┌──
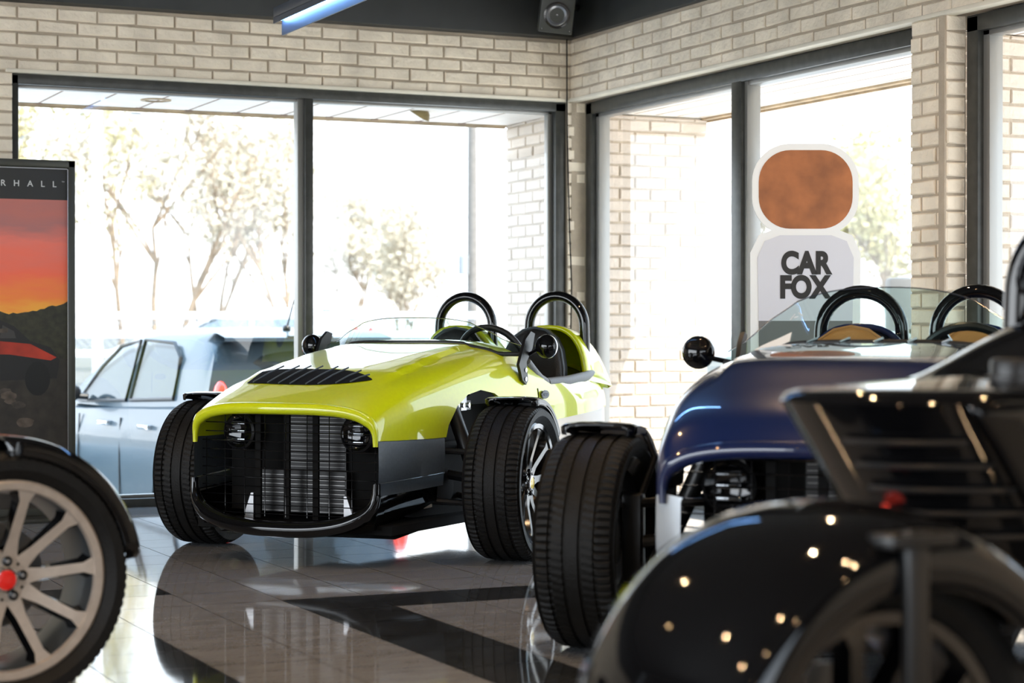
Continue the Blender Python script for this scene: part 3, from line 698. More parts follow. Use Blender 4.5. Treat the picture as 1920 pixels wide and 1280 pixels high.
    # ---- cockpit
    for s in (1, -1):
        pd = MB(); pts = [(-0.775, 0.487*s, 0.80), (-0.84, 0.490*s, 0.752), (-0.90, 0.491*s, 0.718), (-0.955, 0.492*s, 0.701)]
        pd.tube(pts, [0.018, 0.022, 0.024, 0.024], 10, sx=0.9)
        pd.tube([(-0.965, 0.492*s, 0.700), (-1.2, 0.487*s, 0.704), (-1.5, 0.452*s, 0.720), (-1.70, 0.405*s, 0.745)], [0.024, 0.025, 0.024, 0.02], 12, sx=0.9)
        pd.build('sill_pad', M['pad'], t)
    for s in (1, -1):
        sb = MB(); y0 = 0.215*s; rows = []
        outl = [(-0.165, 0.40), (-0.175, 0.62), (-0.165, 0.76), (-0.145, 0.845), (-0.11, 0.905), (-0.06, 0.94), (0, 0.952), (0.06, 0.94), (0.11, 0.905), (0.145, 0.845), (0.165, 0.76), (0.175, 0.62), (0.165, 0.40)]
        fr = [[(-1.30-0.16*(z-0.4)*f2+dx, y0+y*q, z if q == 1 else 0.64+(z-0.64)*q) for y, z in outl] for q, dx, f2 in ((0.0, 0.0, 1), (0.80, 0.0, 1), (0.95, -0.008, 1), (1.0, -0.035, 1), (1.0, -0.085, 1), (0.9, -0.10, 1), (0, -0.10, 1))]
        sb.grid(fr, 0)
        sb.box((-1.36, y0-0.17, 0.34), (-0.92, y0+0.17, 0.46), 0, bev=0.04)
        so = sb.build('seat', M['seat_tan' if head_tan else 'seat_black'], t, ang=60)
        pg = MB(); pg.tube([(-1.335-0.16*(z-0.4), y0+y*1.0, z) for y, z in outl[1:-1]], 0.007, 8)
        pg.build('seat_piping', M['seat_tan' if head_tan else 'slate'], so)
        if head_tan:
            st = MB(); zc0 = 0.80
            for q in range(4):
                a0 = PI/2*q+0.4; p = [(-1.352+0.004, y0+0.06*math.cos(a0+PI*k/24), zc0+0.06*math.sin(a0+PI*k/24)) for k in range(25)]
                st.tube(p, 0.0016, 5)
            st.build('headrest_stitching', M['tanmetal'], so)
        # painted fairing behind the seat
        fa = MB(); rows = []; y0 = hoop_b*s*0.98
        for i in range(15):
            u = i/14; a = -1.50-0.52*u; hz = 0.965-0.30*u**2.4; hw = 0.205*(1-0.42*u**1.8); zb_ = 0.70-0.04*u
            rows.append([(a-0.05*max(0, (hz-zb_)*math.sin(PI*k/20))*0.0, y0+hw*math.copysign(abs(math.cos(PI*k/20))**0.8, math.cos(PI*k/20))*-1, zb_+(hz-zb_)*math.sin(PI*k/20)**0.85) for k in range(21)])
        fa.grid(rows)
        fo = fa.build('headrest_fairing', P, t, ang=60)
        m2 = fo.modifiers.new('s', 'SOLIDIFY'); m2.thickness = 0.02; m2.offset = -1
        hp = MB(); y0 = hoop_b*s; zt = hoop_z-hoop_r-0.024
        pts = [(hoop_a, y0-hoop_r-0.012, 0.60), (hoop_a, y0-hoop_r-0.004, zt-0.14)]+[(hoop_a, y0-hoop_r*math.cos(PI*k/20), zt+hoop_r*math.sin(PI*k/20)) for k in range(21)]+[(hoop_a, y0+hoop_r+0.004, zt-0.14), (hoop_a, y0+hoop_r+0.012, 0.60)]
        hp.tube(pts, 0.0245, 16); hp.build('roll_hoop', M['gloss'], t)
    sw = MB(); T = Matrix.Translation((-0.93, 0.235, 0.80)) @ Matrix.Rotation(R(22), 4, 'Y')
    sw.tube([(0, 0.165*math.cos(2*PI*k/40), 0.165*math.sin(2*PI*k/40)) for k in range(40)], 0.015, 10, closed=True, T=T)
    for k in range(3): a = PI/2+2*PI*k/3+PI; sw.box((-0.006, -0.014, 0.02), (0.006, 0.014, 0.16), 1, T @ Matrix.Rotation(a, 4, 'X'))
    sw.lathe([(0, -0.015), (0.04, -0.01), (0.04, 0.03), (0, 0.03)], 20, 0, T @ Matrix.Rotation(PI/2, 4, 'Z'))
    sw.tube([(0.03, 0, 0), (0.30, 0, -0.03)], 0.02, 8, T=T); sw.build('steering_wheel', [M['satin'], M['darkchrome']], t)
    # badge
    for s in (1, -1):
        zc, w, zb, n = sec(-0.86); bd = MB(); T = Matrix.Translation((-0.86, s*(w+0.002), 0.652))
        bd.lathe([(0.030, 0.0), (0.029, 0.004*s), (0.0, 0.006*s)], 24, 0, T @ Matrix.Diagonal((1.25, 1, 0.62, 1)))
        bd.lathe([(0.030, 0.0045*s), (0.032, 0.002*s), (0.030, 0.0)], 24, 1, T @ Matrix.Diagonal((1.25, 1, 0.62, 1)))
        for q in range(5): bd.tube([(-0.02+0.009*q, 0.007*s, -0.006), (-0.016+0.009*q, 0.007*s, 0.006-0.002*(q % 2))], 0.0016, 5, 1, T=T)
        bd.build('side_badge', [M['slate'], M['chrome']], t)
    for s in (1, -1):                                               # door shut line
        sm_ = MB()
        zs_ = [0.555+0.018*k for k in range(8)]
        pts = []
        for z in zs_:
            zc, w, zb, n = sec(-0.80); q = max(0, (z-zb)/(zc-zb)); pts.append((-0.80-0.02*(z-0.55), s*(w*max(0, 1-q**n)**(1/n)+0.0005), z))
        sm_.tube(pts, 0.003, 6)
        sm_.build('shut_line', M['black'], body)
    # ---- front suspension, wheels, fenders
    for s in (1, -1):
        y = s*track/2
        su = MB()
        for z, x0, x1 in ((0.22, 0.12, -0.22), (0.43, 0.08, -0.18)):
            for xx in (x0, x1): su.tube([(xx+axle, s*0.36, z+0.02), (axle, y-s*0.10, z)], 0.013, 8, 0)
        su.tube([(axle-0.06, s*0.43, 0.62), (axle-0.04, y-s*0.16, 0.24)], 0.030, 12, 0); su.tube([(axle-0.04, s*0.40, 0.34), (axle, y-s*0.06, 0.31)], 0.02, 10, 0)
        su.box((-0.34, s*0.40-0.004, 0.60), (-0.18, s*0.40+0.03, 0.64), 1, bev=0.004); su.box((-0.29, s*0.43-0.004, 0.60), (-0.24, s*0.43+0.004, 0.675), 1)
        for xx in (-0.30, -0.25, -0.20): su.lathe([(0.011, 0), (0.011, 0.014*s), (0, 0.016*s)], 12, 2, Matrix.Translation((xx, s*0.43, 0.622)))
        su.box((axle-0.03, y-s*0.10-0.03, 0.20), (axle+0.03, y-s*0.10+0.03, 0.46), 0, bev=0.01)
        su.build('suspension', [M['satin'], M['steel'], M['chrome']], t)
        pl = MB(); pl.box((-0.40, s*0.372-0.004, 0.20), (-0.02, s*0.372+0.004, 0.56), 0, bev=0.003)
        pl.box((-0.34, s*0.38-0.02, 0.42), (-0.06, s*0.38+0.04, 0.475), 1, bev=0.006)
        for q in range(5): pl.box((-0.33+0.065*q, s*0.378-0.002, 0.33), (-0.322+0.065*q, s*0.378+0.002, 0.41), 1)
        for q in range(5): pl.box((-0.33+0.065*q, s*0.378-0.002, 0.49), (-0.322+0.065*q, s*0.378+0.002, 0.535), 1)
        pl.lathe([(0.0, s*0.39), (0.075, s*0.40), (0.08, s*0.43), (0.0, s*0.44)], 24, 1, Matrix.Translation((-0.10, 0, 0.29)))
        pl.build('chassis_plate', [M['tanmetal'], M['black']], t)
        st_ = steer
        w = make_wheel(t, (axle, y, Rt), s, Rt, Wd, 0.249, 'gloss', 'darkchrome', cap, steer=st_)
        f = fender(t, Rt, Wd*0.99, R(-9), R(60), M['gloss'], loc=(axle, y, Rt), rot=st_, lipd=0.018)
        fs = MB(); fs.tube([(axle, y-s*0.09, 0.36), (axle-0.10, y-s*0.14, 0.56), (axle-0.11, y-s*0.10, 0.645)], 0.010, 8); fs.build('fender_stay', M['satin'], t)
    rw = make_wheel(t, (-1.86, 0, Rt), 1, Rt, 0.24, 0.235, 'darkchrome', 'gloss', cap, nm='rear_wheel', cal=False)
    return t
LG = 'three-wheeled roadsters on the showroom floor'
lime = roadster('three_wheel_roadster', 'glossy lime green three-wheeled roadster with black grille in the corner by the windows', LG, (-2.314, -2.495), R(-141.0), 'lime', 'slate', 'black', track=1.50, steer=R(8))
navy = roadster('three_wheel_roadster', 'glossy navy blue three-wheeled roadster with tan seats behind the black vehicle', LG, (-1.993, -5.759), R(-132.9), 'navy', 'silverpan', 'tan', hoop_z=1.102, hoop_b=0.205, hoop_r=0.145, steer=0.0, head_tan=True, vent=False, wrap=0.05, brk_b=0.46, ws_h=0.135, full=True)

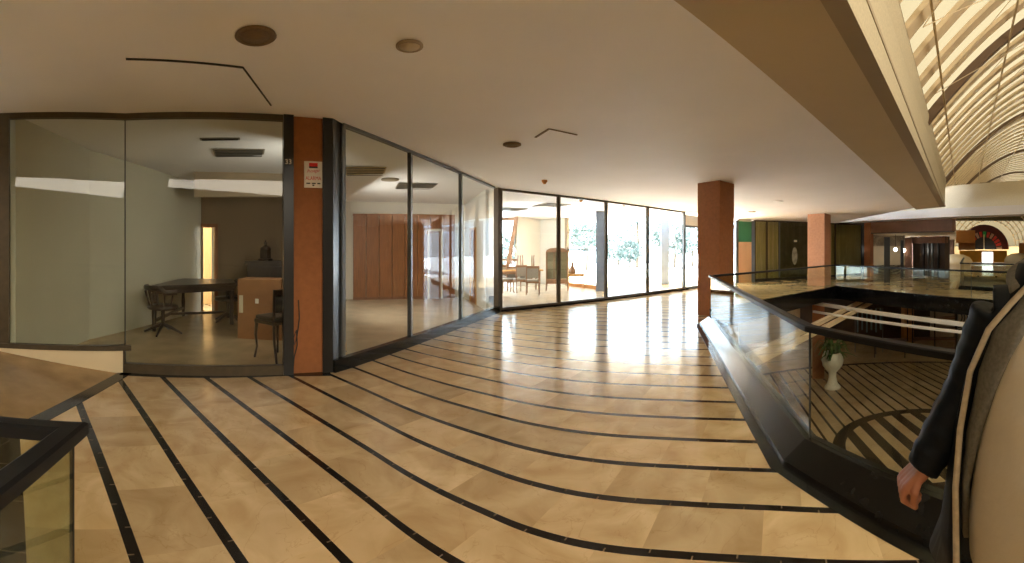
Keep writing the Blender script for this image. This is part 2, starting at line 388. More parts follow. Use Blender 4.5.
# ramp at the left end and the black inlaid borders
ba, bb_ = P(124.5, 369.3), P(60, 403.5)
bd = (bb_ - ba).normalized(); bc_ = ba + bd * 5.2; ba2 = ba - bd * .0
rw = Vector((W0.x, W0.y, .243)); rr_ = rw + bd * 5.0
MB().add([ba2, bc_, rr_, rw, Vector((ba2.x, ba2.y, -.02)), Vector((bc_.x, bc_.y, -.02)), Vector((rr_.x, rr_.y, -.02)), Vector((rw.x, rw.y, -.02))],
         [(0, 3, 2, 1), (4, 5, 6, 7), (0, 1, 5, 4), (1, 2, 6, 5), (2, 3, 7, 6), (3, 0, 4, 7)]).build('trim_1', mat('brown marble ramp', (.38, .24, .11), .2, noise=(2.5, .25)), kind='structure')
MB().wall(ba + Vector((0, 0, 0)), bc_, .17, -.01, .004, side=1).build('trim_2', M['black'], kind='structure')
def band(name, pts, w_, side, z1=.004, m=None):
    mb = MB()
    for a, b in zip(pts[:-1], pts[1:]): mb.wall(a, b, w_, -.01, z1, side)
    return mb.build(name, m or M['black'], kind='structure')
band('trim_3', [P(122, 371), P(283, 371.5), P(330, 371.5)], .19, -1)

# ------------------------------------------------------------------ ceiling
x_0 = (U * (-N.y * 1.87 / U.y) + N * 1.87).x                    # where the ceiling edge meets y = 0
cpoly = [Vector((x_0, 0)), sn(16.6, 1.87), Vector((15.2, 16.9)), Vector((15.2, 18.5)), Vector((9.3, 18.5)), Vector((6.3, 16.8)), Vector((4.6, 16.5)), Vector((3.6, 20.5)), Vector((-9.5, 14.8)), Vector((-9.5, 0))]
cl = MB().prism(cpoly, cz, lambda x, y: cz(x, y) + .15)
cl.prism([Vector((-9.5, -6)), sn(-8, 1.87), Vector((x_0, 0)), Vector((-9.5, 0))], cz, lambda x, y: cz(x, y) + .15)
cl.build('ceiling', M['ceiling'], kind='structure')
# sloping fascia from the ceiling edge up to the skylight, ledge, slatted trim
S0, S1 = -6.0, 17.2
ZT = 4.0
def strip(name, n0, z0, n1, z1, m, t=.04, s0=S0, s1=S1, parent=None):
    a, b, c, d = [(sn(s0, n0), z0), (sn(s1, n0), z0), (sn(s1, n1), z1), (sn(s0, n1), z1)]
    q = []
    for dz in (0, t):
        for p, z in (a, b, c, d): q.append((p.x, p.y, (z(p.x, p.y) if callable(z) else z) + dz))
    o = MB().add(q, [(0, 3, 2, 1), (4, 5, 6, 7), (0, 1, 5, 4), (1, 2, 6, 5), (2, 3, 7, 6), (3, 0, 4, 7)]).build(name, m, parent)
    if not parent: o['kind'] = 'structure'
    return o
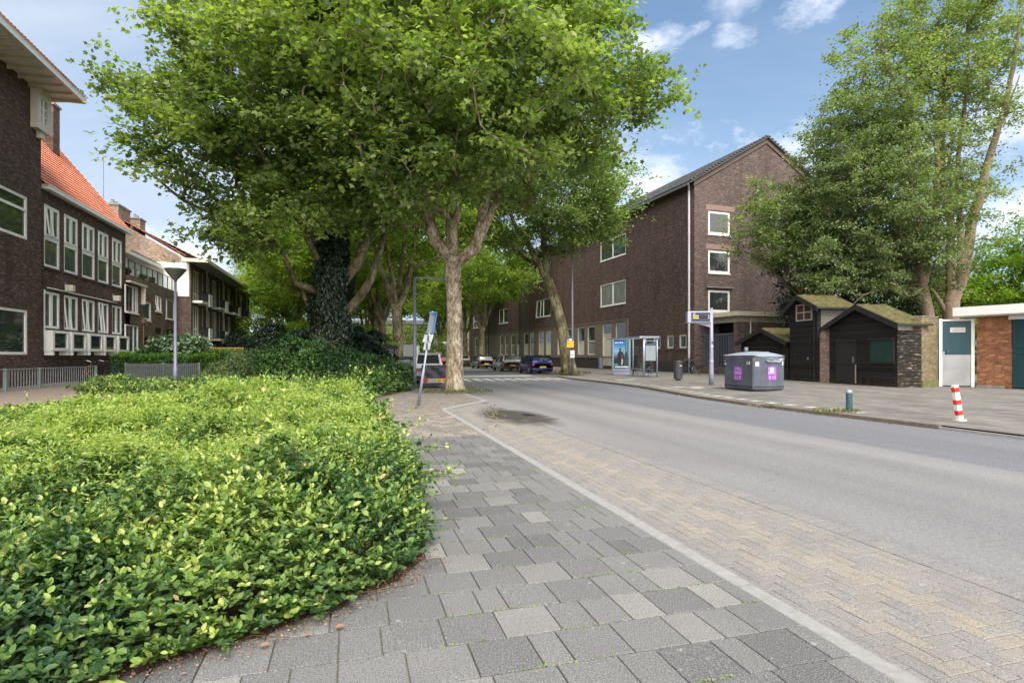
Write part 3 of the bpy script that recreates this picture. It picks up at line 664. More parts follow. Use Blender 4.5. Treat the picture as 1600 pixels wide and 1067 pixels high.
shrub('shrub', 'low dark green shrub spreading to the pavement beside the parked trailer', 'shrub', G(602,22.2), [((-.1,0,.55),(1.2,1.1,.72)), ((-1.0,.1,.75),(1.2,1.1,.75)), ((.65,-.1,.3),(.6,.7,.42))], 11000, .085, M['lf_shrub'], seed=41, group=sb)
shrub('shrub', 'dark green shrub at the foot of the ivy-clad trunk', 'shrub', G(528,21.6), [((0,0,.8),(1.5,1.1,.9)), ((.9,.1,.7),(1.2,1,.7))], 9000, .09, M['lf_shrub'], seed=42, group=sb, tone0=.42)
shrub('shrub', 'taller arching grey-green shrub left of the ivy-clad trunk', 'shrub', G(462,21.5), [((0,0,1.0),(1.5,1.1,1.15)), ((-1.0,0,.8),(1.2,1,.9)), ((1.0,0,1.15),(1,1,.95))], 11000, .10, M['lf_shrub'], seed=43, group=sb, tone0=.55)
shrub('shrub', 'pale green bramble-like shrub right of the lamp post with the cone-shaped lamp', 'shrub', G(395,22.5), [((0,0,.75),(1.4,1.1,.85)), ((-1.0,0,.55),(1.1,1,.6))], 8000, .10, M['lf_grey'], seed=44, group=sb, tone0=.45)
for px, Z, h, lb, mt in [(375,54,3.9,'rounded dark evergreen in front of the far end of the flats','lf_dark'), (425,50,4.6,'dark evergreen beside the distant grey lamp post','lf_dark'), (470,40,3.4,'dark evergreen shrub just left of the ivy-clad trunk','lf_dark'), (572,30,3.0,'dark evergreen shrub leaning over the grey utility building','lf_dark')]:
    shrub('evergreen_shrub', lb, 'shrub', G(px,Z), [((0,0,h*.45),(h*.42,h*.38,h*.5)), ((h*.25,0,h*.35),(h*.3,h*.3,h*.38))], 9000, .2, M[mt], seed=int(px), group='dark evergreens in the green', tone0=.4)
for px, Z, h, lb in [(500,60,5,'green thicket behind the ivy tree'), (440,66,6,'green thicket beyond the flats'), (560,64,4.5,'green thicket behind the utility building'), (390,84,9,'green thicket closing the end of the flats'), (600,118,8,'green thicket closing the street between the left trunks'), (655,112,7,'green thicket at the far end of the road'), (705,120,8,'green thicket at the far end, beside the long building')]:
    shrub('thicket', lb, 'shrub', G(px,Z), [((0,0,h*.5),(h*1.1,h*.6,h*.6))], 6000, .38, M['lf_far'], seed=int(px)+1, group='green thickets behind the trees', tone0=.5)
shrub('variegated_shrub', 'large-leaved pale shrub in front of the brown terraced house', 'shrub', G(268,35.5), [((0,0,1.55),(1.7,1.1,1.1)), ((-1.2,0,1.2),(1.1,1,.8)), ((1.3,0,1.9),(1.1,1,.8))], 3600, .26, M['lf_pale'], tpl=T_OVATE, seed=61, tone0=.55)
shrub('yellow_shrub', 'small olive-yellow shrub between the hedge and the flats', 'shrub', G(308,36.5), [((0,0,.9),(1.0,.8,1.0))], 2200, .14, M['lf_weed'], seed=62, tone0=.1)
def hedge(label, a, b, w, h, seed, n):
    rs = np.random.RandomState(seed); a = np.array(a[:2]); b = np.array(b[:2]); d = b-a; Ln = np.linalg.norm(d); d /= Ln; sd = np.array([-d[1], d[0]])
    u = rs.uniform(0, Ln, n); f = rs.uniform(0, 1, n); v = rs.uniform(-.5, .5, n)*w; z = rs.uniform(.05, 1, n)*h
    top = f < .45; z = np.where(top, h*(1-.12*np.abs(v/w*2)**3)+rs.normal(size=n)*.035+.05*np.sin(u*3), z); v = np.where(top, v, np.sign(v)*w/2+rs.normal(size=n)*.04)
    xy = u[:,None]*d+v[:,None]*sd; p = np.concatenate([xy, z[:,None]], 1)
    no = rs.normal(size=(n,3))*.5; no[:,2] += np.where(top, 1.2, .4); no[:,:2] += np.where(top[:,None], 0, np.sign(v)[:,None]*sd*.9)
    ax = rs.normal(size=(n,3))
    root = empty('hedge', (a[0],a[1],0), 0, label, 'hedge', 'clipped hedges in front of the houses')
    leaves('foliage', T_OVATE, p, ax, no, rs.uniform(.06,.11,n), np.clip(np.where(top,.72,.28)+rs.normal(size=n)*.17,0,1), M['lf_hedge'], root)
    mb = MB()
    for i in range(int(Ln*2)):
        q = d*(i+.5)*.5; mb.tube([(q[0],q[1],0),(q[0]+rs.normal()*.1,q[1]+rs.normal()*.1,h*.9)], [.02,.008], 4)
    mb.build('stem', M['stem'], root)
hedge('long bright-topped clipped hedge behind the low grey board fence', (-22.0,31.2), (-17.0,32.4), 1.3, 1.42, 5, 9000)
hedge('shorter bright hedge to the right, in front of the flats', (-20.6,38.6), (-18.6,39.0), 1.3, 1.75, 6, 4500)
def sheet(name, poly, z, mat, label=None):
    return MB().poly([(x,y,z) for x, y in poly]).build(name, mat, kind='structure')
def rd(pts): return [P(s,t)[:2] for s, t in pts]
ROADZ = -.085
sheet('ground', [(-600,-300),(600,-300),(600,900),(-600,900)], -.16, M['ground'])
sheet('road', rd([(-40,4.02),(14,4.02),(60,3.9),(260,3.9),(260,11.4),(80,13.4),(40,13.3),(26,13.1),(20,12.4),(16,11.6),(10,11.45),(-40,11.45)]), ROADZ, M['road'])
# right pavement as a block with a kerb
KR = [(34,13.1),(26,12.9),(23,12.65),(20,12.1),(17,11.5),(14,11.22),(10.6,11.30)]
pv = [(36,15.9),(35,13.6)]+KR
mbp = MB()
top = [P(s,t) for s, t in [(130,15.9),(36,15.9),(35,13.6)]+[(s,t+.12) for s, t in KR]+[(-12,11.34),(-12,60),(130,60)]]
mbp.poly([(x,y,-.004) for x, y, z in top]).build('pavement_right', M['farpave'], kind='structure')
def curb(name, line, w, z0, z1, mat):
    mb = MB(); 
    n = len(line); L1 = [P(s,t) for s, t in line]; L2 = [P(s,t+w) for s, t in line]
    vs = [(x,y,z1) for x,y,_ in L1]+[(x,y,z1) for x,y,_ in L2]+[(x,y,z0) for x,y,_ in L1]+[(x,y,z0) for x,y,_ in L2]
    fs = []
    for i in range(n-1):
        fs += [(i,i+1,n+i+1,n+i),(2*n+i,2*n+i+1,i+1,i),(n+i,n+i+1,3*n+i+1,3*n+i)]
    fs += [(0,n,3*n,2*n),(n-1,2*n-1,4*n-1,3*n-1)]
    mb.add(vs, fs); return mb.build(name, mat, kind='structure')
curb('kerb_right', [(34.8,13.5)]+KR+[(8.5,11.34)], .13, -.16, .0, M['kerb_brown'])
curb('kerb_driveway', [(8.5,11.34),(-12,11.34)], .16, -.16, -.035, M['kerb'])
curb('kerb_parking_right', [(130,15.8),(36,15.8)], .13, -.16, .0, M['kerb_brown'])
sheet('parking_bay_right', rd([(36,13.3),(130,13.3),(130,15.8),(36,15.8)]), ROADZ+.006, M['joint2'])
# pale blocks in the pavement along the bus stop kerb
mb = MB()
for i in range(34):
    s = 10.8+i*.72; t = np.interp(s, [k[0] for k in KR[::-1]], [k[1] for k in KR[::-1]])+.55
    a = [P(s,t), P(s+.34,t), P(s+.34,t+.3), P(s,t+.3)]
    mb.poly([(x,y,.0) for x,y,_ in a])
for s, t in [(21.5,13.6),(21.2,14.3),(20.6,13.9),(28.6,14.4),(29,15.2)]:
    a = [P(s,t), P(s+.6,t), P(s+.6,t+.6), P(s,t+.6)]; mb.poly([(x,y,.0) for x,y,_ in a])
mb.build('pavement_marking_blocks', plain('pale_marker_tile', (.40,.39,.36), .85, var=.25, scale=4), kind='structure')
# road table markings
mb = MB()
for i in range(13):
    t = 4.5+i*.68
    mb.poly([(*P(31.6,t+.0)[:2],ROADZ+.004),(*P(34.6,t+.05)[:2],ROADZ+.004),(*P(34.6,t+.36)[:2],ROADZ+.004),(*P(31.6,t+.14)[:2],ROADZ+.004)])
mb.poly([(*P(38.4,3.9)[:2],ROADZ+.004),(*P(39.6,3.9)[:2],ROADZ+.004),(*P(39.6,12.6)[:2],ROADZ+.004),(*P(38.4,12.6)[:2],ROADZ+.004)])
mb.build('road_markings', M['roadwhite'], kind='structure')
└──
Count the lines above that contain the word "uniform", and give only that number.

> **RESULT BELOW**
2